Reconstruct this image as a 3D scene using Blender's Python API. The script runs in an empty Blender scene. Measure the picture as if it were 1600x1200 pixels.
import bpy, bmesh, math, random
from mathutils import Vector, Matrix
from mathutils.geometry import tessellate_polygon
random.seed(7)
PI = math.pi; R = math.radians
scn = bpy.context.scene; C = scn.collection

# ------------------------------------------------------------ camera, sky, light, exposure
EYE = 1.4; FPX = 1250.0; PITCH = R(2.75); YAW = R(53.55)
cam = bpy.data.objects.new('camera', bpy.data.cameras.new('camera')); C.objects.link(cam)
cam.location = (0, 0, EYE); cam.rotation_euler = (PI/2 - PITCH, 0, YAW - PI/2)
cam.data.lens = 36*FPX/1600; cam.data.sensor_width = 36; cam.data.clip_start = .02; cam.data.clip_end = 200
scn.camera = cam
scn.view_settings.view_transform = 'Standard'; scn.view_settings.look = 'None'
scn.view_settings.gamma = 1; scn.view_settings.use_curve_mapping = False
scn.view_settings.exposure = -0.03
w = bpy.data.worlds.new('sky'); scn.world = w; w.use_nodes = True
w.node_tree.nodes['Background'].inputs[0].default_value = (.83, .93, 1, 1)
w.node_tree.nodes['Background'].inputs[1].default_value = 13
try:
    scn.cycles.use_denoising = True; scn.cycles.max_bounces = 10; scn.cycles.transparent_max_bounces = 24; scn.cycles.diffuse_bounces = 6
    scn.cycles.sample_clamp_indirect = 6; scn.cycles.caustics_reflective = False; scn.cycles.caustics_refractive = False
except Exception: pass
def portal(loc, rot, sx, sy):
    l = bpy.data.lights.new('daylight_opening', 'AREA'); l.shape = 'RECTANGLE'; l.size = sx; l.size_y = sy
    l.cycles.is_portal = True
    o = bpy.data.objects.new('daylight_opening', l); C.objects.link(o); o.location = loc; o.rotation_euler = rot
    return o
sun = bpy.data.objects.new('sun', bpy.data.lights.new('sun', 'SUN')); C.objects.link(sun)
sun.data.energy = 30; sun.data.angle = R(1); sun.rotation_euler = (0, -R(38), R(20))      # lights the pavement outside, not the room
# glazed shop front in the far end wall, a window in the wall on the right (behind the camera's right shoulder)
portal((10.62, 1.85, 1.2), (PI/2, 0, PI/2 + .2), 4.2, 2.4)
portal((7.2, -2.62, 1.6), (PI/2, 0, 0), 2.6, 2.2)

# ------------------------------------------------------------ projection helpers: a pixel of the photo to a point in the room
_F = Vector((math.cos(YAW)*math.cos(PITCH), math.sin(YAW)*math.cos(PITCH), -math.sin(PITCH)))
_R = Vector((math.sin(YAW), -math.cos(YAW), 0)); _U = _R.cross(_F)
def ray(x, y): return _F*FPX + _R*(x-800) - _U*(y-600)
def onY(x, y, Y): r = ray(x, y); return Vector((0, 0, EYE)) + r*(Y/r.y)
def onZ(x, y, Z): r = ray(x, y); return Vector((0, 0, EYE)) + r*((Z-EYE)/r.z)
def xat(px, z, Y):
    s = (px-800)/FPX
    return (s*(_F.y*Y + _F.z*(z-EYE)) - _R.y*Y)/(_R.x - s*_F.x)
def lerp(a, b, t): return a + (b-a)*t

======

» Instructions for the task: Extract all of the material exactly as it is written.

» Reply to the task:
Reconstruct this image as a 3D scene using Blender's Python API. The script runs in an empty Blender scene. Measure the picture as if it were 1600x1200 pixels.
import bpy, bmesh, math, random
from mathutils import Vector, Matrix
from mathutils.geometry import tessellate_polygon
random.seed(7)
PI = math.pi; R = math.radians
scn = bpy.context.scene; C = scn.collection

# ------------------------------------------------------------ camera, sky, light, exposure
EYE = 1.4; FPX = 1250.0; PITCH = R(2.75); YAW = R(53.55)
cam = bpy.data.objects.new('camera', bpy.data.cameras.new('camera')); C.objects.link(cam)
cam.location = (0, 0, EYE); cam.rotation_euler = (PI/2 - PITCH, 0, YAW - PI/2)
cam.data.lens = 36*FPX/1600; cam.data.sensor_width = 36; cam.data.clip_start = .02; cam.data.clip_end = 200
scn.camera = cam
scn.view_settings.view_transform = 'Standard'; scn.view_settings.look = 'None'
scn.view_settings.gamma = 1; scn.view_settings.use_curve_mapping = False
scn.view_settings.exposure = -0.03
w = bpy.data.worlds.new('sky'); scn.world = w; w.use_nodes = True
w.node_tree.nodes['Background'].inputs[0].default_value = (.83, .93, 1, 1)
w.node_tree.nodes['Background'].inputs[1].default_value = 13
try:
    scn.cycles.use_denoising = True; scn.cycles.max_bounces = 10; scn.cycles.transparent_max_bounces = 24; scn.cycles.diffuse_bounces = 6
    scn.cycles.sample_clamp_indirect = 6; scn.cycles.caustics_reflective = False; scn.cycles.caustics_refractive = False
except Exception: pass
def portal(loc, rot, sx, sy):
    l = bpy.data.lights.new('daylight_opening', 'AREA'); l.shape = 'RECTANGLE'; l.size = sx; l.size_y = sy
    l.cycles.is_portal = True
    o = bpy.data.objects.new('daylight_opening', l); C.objects.link(o); o.location = loc; o.rotation_euler = rot
    return o
sun = bpy.data.objects.new('sun', bpy.data.lights.new('sun', 'SUN')); C.objects.link(sun)
sun.data.energy = 30; sun.data.angle = R(1); sun.rotation_euler = (0, -R(38), R(20))      # lights the pavement outside, not the room
# glazed shop front in the far end wall, a window in the wall on the right (behind the camera's right shoulder)
portal((10.62, 1.85, 1.2), (PI/2, 0, PI/2 + .2), 4.2, 2.4)
portal((7.2, -2.62, 1.6), (PI/2, 0, 0), 2.6, 2.2)

# ------------------------------------------------------------ projection helpers: a pixel of the photo to a point in the room
_F = Vector((math.cos(YAW)*math.cos(PITCH), math.sin(YAW)*math.cos(PITCH), -math.sin(PITCH)))
_R = Vector((math.sin(YAW), -math.cos(YAW), 0)); _U = _R.cross(_F)
def ray(x, y): return _F*FPX + _R*(x-800) - _U*(y-600)
def onY(x, y, Y): r = ray(x, y); return Vector((0, 0, EYE)) + r*(Y/r.y)
def onZ(x, y, Z): r = ray(x, y); return Vector((0, 0, EYE)) + r*((Z-EYE)/r.z)
def xat(px, z, Y):
    s = (px-800)/FPX
    return (s*(_F.y*Y + _F.z*(z-EYE)) - _R.y*Y)/(_R.x - s*_F.x)
def lerp(a, b, t): return a + (b-a)*t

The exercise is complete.